(Scene modeling code data)

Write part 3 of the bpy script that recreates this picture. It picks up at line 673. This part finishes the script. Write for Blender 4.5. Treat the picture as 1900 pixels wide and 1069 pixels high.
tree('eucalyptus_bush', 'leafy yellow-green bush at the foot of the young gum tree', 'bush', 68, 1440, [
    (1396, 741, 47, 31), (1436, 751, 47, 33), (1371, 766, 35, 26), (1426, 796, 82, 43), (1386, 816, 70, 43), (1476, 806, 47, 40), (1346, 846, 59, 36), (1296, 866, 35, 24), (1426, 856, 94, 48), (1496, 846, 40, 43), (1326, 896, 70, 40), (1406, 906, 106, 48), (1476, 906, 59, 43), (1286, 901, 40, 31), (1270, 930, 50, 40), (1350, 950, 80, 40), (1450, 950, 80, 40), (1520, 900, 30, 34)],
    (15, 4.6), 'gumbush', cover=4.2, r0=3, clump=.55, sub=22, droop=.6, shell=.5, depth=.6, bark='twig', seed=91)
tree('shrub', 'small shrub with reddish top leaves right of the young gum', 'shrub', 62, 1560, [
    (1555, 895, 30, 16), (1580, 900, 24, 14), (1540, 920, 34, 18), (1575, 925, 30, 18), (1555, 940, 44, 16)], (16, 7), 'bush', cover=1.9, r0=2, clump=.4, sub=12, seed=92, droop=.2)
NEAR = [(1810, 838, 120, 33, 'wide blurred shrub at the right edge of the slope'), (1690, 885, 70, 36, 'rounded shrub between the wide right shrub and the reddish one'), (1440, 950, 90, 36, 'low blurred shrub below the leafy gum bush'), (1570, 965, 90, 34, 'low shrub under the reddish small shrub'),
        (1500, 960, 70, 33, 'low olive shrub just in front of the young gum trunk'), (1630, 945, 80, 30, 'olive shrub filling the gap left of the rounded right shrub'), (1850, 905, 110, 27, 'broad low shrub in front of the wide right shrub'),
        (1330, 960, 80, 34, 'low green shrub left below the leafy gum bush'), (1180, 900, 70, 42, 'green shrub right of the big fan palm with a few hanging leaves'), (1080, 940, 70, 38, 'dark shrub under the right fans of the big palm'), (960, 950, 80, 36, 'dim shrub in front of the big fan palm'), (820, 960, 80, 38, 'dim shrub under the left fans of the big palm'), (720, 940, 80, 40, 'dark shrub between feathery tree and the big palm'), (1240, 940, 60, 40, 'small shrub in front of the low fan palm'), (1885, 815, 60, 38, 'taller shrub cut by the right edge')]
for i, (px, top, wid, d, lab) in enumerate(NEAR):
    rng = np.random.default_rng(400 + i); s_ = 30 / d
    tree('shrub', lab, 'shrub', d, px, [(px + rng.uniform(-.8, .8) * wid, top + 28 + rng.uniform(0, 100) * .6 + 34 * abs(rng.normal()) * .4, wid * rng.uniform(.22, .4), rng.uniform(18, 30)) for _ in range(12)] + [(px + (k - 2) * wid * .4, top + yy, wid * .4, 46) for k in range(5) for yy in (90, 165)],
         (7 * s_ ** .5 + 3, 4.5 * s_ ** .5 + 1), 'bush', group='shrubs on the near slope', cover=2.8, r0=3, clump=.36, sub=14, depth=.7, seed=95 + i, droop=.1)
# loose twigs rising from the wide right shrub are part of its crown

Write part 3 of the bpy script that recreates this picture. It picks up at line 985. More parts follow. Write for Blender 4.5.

◆ Task instructions: Return every line above that contains the word "picture".

◆ In response:
Write part 3 of the bpy script that recreates this picture. It picks up at line 673. This part finishes the script. Write for Blender 4.5. Treat the picture as 1900 pixels wide and 1069 pixels high.
Write part 3 of the bpy script that recreates this picture. It picks up at line 985. More parts follow. Write for Blender 4.5.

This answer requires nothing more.